Discover the pioneers of abstract art

The abstract movement developed in the 20th century, and it was in the early 1910s that the first recognised painting of this new artistic movement was produced by Vassily Kandinsky, the great precursor of this new art form. Other great names in abstraction joined him between 1911 and 1917, including Kasimir Malevich, Piet Mondrian and Frantisek Kupka, other great pioneers of this modern movement.

They shared common concerns and were linked by their spiritual or esoteric practices. Some of them were strongly attached to music, an art form that was not imitative, leaving room for creativity and emotional expression.

 

Vasily Kandinsky, the author of the first abstract art work of the modern era

 

He was born into a well-to-do family of the Moscow bourgeoisie, and during his life he became a naturalized German and then French citizen. After studying law and economics, he taught for a few years and only later devoted himself to painting.
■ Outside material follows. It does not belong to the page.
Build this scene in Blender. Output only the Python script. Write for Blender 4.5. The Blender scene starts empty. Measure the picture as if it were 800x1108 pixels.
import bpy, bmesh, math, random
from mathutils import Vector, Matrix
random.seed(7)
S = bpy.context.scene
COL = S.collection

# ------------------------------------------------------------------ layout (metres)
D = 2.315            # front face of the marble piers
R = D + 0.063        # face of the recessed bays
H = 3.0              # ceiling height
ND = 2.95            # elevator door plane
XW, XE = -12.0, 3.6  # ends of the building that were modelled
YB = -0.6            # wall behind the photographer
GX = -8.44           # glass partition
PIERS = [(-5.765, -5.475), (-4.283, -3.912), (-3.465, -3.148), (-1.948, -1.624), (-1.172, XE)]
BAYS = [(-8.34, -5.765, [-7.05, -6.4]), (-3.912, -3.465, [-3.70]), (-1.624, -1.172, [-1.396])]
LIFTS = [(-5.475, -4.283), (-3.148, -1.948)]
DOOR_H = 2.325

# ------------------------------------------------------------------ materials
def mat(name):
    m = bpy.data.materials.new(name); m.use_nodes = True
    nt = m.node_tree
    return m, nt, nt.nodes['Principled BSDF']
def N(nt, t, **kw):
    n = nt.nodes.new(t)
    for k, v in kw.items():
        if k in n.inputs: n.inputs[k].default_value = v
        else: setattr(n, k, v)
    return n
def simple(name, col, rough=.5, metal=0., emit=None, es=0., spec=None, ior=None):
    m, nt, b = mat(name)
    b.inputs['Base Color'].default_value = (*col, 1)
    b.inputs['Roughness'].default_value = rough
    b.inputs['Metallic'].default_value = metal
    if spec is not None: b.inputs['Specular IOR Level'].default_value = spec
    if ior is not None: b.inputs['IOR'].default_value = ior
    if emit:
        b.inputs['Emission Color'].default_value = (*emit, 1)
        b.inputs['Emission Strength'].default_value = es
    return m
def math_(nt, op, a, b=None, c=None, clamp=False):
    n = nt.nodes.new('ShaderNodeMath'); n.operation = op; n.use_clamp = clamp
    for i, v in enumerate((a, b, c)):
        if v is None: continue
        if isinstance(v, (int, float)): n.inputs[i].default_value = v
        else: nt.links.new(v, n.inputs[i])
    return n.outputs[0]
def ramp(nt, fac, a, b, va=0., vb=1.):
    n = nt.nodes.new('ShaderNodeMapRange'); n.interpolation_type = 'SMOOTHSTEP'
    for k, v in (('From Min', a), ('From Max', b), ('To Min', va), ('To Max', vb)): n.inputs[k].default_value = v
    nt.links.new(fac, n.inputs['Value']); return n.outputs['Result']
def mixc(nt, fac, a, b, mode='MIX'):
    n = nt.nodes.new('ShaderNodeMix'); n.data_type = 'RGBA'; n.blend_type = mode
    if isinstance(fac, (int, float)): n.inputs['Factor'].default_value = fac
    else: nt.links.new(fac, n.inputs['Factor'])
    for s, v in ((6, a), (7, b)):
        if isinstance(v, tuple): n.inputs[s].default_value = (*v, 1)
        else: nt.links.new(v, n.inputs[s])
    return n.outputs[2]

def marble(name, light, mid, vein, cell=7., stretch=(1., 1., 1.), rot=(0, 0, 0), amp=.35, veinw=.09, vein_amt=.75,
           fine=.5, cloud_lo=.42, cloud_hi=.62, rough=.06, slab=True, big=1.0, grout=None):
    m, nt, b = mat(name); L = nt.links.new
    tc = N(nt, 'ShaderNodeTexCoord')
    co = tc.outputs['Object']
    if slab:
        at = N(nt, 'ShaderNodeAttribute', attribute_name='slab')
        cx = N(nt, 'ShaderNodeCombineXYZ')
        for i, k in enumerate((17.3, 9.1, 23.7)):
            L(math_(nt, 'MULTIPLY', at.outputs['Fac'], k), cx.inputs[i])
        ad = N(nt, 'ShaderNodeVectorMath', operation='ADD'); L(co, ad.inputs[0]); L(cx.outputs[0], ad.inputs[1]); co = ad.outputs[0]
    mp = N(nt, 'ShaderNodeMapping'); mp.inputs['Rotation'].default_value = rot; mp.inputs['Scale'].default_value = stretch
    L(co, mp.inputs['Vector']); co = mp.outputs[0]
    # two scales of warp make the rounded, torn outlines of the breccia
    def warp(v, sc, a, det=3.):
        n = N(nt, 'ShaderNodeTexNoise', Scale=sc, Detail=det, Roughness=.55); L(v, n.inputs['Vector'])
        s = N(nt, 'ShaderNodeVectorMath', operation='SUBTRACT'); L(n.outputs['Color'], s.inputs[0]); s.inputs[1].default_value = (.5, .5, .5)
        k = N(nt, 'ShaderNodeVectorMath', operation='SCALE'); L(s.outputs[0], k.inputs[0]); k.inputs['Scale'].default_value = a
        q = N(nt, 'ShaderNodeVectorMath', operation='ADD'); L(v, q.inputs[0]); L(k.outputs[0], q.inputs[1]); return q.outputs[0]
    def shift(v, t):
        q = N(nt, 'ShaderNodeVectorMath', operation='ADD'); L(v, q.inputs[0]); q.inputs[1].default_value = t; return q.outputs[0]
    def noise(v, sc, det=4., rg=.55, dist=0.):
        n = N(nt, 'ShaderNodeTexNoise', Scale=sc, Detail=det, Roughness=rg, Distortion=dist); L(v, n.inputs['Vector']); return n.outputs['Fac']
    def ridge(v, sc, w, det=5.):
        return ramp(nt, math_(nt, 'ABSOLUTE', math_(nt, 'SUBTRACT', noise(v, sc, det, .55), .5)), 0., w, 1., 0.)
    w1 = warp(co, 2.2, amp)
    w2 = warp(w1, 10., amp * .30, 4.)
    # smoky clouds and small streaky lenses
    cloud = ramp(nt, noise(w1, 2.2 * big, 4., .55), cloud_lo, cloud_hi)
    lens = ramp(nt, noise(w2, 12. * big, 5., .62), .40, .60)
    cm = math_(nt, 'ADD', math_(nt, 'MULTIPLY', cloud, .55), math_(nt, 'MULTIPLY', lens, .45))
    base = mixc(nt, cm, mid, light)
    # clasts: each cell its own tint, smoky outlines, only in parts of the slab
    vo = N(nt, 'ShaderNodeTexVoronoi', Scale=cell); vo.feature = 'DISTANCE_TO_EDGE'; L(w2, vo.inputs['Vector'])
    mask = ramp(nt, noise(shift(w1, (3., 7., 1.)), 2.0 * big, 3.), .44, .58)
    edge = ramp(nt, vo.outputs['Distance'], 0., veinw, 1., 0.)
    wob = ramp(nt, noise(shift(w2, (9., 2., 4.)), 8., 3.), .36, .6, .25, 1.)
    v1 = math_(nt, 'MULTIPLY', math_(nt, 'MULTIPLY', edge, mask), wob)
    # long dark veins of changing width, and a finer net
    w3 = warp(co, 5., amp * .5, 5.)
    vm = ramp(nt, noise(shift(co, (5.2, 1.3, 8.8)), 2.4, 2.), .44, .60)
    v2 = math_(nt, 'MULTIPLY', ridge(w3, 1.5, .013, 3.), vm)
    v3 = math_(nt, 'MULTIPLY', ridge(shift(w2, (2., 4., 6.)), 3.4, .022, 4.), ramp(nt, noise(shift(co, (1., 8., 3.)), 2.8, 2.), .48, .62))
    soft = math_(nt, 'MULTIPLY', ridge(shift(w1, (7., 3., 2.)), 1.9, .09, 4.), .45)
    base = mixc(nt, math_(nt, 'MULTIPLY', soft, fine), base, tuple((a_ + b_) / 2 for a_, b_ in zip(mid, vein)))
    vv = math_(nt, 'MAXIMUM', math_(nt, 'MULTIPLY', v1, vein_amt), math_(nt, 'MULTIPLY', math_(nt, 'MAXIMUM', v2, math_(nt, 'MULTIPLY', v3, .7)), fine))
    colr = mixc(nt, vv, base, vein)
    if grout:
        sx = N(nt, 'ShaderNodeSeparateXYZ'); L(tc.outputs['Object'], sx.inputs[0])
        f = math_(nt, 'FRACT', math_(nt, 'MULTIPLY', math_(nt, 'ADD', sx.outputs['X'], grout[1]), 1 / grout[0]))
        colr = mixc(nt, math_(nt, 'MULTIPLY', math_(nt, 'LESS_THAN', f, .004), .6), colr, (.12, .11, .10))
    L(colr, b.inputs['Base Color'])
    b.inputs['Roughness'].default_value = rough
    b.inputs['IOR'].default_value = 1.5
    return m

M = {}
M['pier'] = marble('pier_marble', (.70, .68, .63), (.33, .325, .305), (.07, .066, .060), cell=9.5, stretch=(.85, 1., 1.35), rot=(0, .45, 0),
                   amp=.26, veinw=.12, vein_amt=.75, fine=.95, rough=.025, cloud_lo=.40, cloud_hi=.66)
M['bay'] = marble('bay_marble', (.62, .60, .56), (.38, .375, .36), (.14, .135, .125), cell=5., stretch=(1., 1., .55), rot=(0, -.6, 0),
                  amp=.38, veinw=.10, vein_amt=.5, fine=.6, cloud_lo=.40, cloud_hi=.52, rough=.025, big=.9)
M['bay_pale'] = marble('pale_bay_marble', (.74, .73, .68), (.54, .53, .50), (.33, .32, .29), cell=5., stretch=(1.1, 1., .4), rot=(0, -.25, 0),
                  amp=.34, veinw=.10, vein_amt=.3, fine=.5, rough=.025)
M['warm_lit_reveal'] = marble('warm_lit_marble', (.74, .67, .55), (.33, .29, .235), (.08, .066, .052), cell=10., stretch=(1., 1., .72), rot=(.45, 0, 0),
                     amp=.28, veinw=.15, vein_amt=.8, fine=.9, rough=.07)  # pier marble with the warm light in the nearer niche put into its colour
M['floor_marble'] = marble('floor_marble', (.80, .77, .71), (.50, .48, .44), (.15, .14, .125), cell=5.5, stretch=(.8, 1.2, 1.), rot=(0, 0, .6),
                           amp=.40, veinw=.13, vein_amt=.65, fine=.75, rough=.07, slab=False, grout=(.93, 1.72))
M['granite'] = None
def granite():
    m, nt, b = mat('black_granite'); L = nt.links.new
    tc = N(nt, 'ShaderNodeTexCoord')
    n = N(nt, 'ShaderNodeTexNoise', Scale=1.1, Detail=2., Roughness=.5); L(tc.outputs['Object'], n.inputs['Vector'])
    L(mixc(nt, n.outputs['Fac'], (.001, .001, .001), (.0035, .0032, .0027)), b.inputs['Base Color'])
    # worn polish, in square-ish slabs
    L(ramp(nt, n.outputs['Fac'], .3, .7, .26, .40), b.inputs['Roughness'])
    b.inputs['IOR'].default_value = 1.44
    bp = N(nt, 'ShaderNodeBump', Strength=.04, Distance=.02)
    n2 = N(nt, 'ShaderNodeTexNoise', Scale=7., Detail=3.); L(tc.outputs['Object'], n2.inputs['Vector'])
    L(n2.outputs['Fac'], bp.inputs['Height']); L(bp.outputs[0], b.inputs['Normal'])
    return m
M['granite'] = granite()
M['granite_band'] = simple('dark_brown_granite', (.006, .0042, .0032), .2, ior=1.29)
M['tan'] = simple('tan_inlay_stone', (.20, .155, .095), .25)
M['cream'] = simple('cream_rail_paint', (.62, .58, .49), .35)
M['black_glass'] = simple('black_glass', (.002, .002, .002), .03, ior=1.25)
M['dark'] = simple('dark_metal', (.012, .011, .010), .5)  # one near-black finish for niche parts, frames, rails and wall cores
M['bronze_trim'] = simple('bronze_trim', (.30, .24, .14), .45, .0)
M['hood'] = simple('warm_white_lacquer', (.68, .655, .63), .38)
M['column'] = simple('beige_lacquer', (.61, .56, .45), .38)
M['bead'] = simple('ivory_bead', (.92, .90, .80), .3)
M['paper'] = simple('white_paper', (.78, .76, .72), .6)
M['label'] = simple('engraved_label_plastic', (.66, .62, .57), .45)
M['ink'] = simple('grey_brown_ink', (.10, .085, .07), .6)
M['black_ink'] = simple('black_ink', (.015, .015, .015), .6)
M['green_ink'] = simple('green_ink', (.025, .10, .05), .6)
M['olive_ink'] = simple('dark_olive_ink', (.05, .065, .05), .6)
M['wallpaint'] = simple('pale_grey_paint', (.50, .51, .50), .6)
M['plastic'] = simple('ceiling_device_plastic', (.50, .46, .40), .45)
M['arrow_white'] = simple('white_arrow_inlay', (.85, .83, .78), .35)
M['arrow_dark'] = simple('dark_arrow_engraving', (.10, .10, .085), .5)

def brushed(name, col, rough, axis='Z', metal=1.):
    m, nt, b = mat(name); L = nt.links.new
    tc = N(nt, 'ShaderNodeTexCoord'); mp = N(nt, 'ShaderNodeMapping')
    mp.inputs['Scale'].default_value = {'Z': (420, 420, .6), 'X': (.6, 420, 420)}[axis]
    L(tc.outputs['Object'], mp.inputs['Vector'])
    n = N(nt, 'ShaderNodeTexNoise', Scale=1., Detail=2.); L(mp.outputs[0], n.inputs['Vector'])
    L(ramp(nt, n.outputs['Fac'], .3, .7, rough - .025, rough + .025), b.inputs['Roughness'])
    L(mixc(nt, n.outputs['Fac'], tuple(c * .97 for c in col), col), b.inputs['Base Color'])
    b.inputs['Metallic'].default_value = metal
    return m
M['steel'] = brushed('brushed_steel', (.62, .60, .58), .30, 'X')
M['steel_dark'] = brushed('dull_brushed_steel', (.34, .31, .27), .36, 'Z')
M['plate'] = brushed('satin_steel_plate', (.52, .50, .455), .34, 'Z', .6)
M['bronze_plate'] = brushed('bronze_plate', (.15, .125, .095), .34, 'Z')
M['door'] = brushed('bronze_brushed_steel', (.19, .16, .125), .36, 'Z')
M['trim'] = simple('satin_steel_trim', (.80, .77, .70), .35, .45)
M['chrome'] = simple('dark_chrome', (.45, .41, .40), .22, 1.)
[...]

In 1895 he attended the Impressionist exhibition in Moscow, a discovery that marked his inner evolution. In 1896, he moved to Munich to attend painting classes.

In 1901, Kandinsky began a career as a painter and teacher in the Phalanx group. At that time, Kandinsky’s paintings mainly did not include human faces. It was only after a stay in Paris in 1906-07, where he discovered the works of Gauguin, Cézanne and Matisse, that his personality took shape. The landscapes in his paintings are structured mainly by colour.

Thus, the creation of a purely abstract work by Kandinsky did not happen overnight; it was the result of a long journey and intense reflection based on his personal experience as a painter.

As Kandinsky would later say in his autobiography, colours are the manifestation of memories: “The first colours that made a great impression on me were bright green, white, carmine red, black and ochre yellow. These memories date back to my third year. These colours belonged to various objects that I do not see as clearly as the colours themselves.

 

Frantisek Kupka, an independent artist

 

Frantisek Kupka was a Czech painter from a small town in eastern Bohemia and one of the pioneers of abstraction. Initiated into spiritualism as a teenager, he developed mediumistic gifts that he used to finance his art studies. He discovered painting as a self-taught artist, and in 1884 he studied art at the Beaux-Arts in Prague, which he continued in Vienna, Austria.

He witnessed many upheavals in art, from Impressionism to Cubism to Symbolism, but Kupka always maintained his independence. Known as one of the pioneers of abstraction, he always refused the label of “abstract artist” and explained himself as follows: “My painting, abstract? Why? Painting is concrete: colour, form, dynamics. What counts is invention. You have to invent and then build.

 

Pieter Cornelis Mondriaan, known as Piet Mondrian

 

Painting was always his one and only vocation, and to finance it he agreed to teach drawing in primary and secondary schools. In 1893, he enrolled in painting classes at the Amsterdam Academy of Fine Arts and painted mainly landscapes.

It was not until 20 years later, after having tried out all the classical and modern painting styles, from realism to fauvism, symbolism, impressionism and pointillism, that he became the abstract artist as he is known today.

He moved to Paris in 1912, and it was at this time that Mondrian discovered the research of cubist painters and began to work on abstraction, using networks of black lines. In 1917 he arrived at a painting of orthogonal lines on a white background, with primary colours filling in certain sections.

 

Kasimir Severinovich Malevich, the creator of Suprematism

 

Born in the Ukraine to parents of Polish origin, Malevich first attended an agricultural high school. He was attracted to art and painting by watching peasants decorate their houses, an experience that would later inspire his creations.

Kasimir Malevich attended the Kiev drawing school in 1895 and 1896. After training as a technical draughtsman in Moscow in 1902, he developed his plastic work as a self-taught artist, which he developed over the course of his life in a dozen different styles: from Realism to Supranaturalism, his first works being close to Neo-Impressionism and Fauvism.

Painter, draughtsman, sculptor and theorist, Malevich is the creator of an artistic movement that he called “Suprematism”. It was in 1915 that he painted the famous Black Square, a manifesto of abstract art, the work that followed him throughout his life.